What is expected
Every line below is to be copied exactly, with the pictures left out.

Supplied material

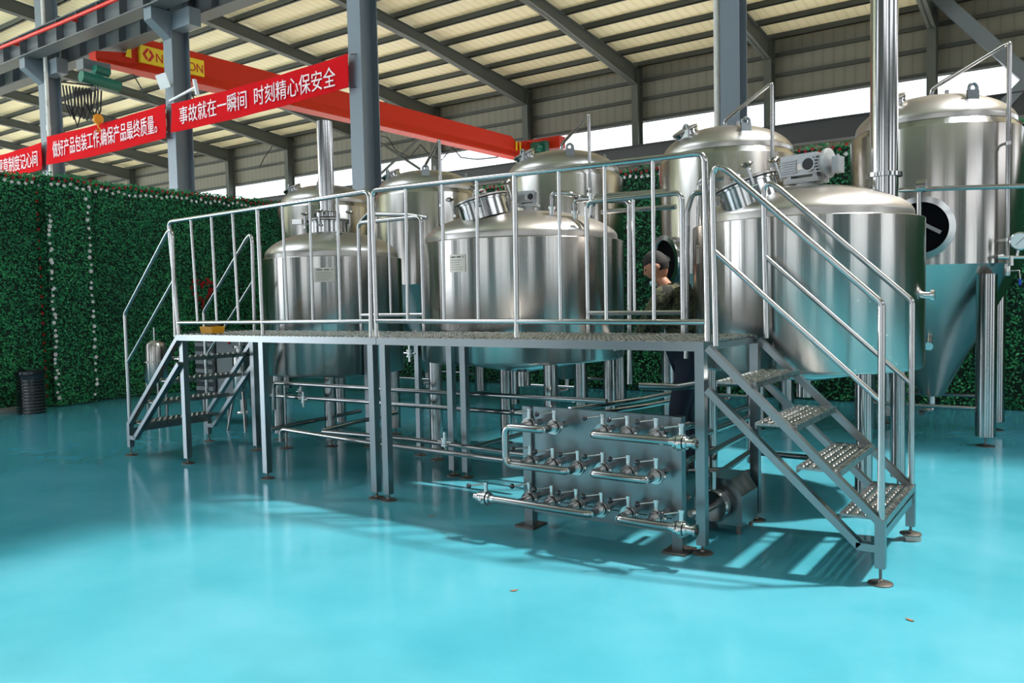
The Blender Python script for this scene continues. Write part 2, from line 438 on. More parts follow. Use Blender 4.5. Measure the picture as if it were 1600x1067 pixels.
# near runway girder with stiffeners
t = thing('crane_runway_girder', 'long grey riveted I-beam runway with upright stiffeners on top of columns', 'girder', (-20, 6.85, 8.2)); tag(t, kind='thing')
MB().ibeam((-60, 6.85, 8.47), (10, 6.85, 8.47), .42, .58, .03, .02).build('beam_body', BEAMM, t)
for x in range(-33, -9): MB().box(x-.012, x+.012, 6.65, 7.05, 8.205, 8.735).build('stiffener', BEAMM, t)
MB().box(-60, 10, 6.8, 6.9, 8.76, 8.85).build('crane_rail', RAFTM, t)
t = thing('crane_runway_girder', 'second grey runway beam of the next bay, just behind the column heads', 'girder', (-20, 7.95, 8.0)); tag(t, kind='thing')
MB().ibeam((-60, 7.95, 8.52), (10, 7.95, 8.52), .42, .62, .03, .02).build('beam_body', BEAMM, t)
for x in range(-33, -9): MB().box(x-.012, x+.012, 7.75, 8.15, 8.245, 8.795).build('stiffener', BEAMM, t)
m = MB()
# red conductor tube
m = MB().tube([at(-60, 94, y=6.5), at(0, 75, y=6.5), at(95, 36, y=6.5), at(200, -9, y=6.5), at(300, -54, y=6.5)], .05, 10)
for u, v in ((20, 67), (110, 29)):
    p = at(u, v, y=6.5); m.box(p.x-.03, p.x+.03, 6.5, 6.66, p.z-.05, p.z+.03)
solo('conductor_tube', m, REDTUBE, 'red conductor tube running along the grey runway beam', 'tube')

def text_obj(name, s, mt, parent, c, width, height, rot=(PI/2, 0, 0), ext=.004):
    cu = bpy.data.curves.new(name, 'FONT'); cu.body = s; cu.align_x = 'CENTER'; cu.align_y = 'CENTER'; cu.size = 1; cu.extrude = ext/height
    cu.offset = .0
    tmp = bpy.data.objects.new(name, cu); COL.objects.link(tmp)
    dg = bpy.context.evaluated_depsgraph_get(); bpy.context.view_layer.update()
    me = bpy.data.meshes.new_from_object(tmp.evaluated_get(dg)); bpy.data.objects.remove(tmp)
    me.materials.clear(); me.materials.append(mt)
    co = np.empty(len(me.vertices)*3); me.vertices.foreach_get('co', co); co = co.reshape(-1, 3)
    lo, hi = co.min(0), co.max(0); co[:, :2] -= (lo[:2]+hi[:2])/2; me.vertices.foreach_set('co', co.ravel()); me.update()
    d = Vector(hi-lo)
    o = bpy.data.objects.new(name, me); COL.objects.link(o)
    o.rotation_euler = rot
    sx = width/max(d.x, .01); sy = height/max(d.y, .01)
    o.scale = (sx, sy, sy)
    if parent:
        o.parent = parent; o.location = Vector(c)-worldloc(parent)
    else: o.location = c
    return o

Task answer
The Blender Python script for this scene continues. Write part 2, from line 438 on. More parts follow. Use Blender 4.5. Measure the picture as if it were 1600x1067 pixels.
# near runway girder with stiffeners
t = thing('crane_runway_girder', 'long grey riveted I-beam runway with upright stiffeners on top of columns', 'girder', (-20, 6.85, 8.2)); tag(t, kind='thing')
MB().ibeam((-60, 6.85, 8.47), (10, 6.85, 8.47), .42, .58, .03, .02).build('beam_body', BEAMM, t)
for x in range(-33, -9): MB().box(x-.012, x+.012, 6.65, 7.05, 8.205, 8.735).build('stiffener', BEAMM, t)
MB().box(-60, 10, 6.8, 6.9, 8.76, 8.85).build('crane_rail', RAFTM, t)
t = thing('crane_runway_girder', 'second grey runway beam of the next bay, just behind the column heads', 'girder', (-20, 7.95, 8.0)); tag(t, kind='thing')
MB().ibeam((-60, 7.95, 8.52), (10, 7.95, 8.52), .42, .62, .03, .02).build('beam_body', BEAMM, t)
for x in range(-33, -9): MB().box(x-.012, x+.012, 7.75, 8.15, 8.245, 8.795).build('stiffener', BEAMM, t)
m = MB()
# red conductor tube
m = MB().tube([at(-60, 94, y=6.5), at(0, 75, y=6.5), at(95, 36, y=6.5), at(200, -9, y=6.5), at(300, -54, y=6.5)], .05, 10)
for u, v in ((20, 67), (110, 29)):
    p = at(u, v, y=6.5); m.box(p.x-.03, p.x+.03, 6.5, 6.66, p.z-.05, p.z+.03)
solo('conductor_tube', m, REDTUBE, 'red conductor tube running along the grey runway beam', 'tube')

def text_obj(name, s, mt, parent, c, width, height, rot=(PI/2, 0, 0), ext=.004):
    cu = bpy.data.curves.new(name, 'FONT'); cu.body = s; cu.align_x = 'CENTER'; cu.align_y = 'CENTER'; cu.size = 1; cu.extrude = ext/height
    cu.offset = .0
    tmp = bpy.data.objects.new(name, cu); COL.objects.link(tmp)
    dg = bpy.context.evaluated_depsgraph_get(); bpy.context.view_layer.update()
    me = bpy.data.meshes.new_from_object(tmp.evaluated_get(dg)); bpy.data.objects.remove(tmp)
    me.materials.clear(); me.materials.append(mt)
    co = np.empty(len(me.vertices)*3); me.vertices.foreach_get('co', co); co = co.reshape(-1, 3)
    lo, hi = co.min(0), co.max(0); co[:, :2] -= (lo[:2]+hi[:2])/2; me.vertices.foreach_set('co', co.ravel()); me.update()
    d = Vector(hi-lo)
    o = bpy.data.objects.new(name, me); COL.objects.link(o)
    o.rotation_euler = rot
    sx = width/max(d.x, .01); sy = height/max(d.y, .01)
    o.scale = (sx, sy, sy)
    if parent:
        o.parent = parent; o.location = Vector(c)-worldloc(parent)
    else: o.location = c
    return o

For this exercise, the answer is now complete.